Data shown:
····················

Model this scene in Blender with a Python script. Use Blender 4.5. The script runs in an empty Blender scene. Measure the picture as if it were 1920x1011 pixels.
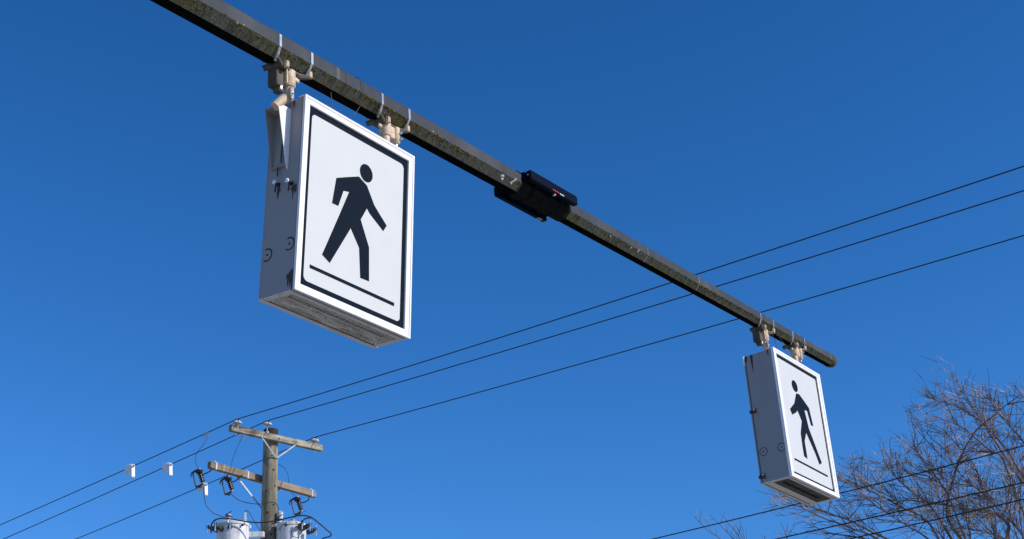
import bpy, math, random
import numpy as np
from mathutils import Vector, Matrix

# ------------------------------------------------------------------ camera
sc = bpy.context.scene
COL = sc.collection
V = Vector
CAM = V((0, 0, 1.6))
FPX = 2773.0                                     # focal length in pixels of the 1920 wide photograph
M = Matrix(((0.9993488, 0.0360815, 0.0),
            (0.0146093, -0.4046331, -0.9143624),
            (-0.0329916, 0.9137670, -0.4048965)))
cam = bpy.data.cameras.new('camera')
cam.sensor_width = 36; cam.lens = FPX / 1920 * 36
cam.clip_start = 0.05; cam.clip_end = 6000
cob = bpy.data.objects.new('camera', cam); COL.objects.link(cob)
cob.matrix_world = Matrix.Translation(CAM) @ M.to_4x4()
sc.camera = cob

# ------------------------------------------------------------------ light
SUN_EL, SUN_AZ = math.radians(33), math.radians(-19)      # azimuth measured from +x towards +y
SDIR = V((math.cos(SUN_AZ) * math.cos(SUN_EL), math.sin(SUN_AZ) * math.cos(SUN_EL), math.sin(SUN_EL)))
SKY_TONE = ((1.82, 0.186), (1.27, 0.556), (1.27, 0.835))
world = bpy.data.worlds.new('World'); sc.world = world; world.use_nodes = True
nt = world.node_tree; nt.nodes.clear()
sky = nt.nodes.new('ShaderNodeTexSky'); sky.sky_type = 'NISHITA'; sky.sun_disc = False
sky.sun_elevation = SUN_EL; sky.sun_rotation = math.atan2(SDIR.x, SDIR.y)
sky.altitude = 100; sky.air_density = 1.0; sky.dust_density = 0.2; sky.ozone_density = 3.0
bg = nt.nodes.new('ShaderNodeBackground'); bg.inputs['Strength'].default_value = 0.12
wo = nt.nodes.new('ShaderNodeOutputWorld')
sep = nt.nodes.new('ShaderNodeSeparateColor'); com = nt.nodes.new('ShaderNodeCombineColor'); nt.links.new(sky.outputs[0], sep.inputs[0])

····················

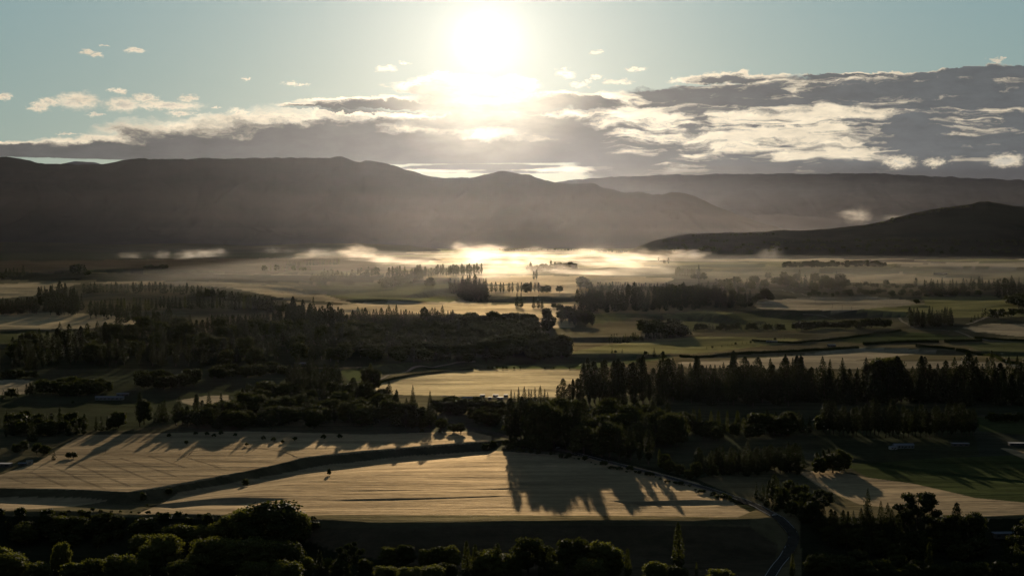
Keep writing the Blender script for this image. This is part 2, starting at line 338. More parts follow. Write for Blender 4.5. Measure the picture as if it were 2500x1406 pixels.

····················

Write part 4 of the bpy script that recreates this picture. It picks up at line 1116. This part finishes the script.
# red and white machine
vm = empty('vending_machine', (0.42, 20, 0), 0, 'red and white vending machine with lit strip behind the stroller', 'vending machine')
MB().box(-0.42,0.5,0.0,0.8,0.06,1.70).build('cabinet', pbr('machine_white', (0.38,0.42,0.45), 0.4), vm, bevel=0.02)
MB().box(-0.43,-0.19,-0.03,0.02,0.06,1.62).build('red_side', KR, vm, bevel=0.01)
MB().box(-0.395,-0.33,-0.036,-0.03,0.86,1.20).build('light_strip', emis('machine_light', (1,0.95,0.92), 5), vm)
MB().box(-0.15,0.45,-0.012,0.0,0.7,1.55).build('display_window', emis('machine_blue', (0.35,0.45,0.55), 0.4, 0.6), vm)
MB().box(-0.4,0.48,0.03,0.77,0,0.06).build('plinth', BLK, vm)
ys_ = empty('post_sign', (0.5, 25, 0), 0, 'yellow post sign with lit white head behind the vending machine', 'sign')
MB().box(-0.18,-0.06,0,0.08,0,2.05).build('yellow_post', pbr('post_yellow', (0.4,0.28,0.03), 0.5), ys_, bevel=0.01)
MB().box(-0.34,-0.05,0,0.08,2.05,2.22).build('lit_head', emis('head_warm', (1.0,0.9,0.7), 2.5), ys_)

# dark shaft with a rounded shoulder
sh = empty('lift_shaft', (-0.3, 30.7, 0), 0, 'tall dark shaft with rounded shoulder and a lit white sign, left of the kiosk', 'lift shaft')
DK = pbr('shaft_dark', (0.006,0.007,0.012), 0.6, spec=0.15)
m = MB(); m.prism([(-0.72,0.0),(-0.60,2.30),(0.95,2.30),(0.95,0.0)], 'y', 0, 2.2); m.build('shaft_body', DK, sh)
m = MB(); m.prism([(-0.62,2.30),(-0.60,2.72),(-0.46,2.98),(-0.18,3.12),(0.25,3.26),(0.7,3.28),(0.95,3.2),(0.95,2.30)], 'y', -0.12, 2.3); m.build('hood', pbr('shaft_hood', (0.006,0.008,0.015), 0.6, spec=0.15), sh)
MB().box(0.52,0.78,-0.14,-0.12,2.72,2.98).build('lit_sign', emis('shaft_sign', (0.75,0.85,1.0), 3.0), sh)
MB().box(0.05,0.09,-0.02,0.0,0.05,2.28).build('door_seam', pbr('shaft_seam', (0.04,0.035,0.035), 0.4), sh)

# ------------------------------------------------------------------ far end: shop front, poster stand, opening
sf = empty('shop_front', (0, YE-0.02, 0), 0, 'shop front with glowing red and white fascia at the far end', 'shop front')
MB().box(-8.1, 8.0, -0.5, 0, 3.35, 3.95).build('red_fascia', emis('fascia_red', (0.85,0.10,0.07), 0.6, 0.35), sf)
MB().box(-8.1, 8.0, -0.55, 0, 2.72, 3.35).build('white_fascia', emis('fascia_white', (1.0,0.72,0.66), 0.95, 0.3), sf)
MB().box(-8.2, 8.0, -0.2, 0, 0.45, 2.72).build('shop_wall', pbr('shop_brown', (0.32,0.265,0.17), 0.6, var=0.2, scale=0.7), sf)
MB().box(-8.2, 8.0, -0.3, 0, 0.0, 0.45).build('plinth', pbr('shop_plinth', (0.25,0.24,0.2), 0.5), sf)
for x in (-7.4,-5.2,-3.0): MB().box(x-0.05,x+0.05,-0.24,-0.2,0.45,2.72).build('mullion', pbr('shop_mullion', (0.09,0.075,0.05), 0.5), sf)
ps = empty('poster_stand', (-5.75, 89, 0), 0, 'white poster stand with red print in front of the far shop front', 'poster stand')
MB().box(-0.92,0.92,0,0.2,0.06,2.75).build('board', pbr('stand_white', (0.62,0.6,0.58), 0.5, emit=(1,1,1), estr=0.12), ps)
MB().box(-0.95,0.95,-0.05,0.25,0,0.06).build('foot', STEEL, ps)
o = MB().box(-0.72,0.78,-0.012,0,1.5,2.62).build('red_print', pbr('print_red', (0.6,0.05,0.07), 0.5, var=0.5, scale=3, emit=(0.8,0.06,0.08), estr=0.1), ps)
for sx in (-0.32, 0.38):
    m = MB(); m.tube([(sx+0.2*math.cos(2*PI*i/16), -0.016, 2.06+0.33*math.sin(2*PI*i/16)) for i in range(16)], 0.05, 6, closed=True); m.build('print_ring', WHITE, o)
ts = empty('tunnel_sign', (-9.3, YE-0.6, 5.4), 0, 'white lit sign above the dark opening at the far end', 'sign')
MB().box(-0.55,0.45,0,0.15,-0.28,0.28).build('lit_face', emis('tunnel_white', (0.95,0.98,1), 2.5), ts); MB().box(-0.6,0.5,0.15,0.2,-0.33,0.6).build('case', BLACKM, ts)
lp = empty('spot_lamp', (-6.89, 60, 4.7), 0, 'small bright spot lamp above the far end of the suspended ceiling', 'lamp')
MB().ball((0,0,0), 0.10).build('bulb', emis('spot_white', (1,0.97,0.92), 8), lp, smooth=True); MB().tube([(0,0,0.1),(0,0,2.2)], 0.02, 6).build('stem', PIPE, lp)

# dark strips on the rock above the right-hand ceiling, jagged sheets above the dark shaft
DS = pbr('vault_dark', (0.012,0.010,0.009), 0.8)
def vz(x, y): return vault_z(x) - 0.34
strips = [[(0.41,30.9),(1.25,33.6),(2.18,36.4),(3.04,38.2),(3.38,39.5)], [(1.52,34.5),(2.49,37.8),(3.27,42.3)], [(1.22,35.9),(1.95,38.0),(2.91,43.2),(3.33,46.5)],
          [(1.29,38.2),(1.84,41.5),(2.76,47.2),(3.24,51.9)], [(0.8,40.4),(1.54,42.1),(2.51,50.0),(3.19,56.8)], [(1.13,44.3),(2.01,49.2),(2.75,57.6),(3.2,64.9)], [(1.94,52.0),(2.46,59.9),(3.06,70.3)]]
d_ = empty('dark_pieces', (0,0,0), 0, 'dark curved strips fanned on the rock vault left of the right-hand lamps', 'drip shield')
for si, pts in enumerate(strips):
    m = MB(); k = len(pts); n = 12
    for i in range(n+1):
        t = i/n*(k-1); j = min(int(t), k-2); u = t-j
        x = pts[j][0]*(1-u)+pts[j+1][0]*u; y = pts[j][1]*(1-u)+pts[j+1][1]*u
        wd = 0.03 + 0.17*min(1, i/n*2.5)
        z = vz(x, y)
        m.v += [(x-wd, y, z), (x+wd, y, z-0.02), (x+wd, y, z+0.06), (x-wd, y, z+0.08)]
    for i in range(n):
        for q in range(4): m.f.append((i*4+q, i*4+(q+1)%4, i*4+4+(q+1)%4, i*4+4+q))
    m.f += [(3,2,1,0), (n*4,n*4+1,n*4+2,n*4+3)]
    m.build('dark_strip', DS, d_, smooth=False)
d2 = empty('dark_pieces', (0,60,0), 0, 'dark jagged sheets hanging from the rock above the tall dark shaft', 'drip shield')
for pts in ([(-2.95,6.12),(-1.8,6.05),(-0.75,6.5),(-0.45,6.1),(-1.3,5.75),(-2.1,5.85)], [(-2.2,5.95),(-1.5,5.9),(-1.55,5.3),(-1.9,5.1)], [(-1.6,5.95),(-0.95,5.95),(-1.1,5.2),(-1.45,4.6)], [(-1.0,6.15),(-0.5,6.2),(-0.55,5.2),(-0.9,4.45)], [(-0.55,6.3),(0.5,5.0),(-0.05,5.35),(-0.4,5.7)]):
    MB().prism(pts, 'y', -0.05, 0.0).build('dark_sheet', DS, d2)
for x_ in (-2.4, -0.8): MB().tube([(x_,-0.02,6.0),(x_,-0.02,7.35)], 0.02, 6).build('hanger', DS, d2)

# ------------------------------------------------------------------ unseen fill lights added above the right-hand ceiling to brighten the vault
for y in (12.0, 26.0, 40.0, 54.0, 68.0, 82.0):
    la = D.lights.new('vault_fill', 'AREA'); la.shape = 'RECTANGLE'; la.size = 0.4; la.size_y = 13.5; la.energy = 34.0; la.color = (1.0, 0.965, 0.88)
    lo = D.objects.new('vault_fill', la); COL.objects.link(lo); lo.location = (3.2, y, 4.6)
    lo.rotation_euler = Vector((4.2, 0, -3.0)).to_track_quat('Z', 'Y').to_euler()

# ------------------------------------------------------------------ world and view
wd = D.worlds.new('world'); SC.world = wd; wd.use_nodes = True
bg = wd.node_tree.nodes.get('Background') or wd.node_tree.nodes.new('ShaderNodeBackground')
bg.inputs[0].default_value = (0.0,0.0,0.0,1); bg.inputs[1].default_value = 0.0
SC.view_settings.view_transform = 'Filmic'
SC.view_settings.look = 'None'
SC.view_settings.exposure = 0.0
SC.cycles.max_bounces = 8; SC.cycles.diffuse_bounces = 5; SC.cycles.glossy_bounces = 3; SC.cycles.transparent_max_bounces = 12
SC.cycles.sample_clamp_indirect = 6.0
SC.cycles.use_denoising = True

····················

Work instructions: Leave out the pictures and transcribe exactly the lines from the one containing "Model this scene" through the one containing "sep = nt.nodes.new('ShaderNodeSeparateColor');".

The response:
Model this scene in Blender with a Python script. Use Blender 4.5. The script runs in an empty Blender scene. Measure the picture as if it were 1920x1011 pixels.
import bpy, math, random
import numpy as np
from mathutils import Vector, Matrix

# ------------------------------------------------------------------ camera
sc = bpy.context.scene
COL = sc.collection
V = Vector
CAM = V((0, 0, 1.6))
FPX = 2773.0                                     # focal length in pixels of the 1920 wide photograph
M = Matrix(((0.9993488, 0.0360815, 0.0),
            (0.0146093, -0.4046331, -0.9143624),
            (-0.0329916, 0.9137670, -0.4048965)))
cam = bpy.data.cameras.new('camera')
cam.sensor_width = 36; cam.lens = FPX / 1920 * 36
cam.clip_start = 0.05; cam.clip_end = 6000
cob = bpy.data.objects.new('camera', cam); COL.objects.link(cob)
cob.matrix_world = Matrix.Translation(CAM) @ M.to_4x4()
sc.camera = cob

# ------------------------------------------------------------------ light
SUN_EL, SUN_AZ = math.radians(33), math.radians(-19)      # azimuth measured from +x towards +y
SDIR = V((math.cos(SUN_AZ) * math.cos(SUN_EL), math.sin(SUN_AZ) * math.cos(SUN_EL), math.sin(SUN_EL)))
SKY_TONE = ((1.82, 0.186), (1.27, 0.556), (1.27, 0.835))
world = bpy.data.worlds.new('World'); sc.world = world; world.use_nodes = True
nt = world.node_tree; nt.nodes.clear()
sky = nt.nodes.new('ShaderNodeTexSky'); sky.sky_type = 'NISHITA'; sky.sun_disc = False
sky.sun_elevation = SUN_EL; sky.sun_rotation = math.atan2(SDIR.x, SDIR.y)
sky.altitude = 100; sky.air_density = 1.0; sky.dust_density = 0.2; sky.ozone_density = 3.0
bg = nt.nodes.new('ShaderNodeBackground'); bg.inputs['Strength'].default_value = 0.12
wo = nt.nodes.new('ShaderNodeOutputWorld')
sep = nt.nodes.new('ShaderNodeSeparateColor'); com = nt.nodes.new('ShaderNodeCombineColor'); nt.links.new(sky.outputs[0], sep.inputs[0])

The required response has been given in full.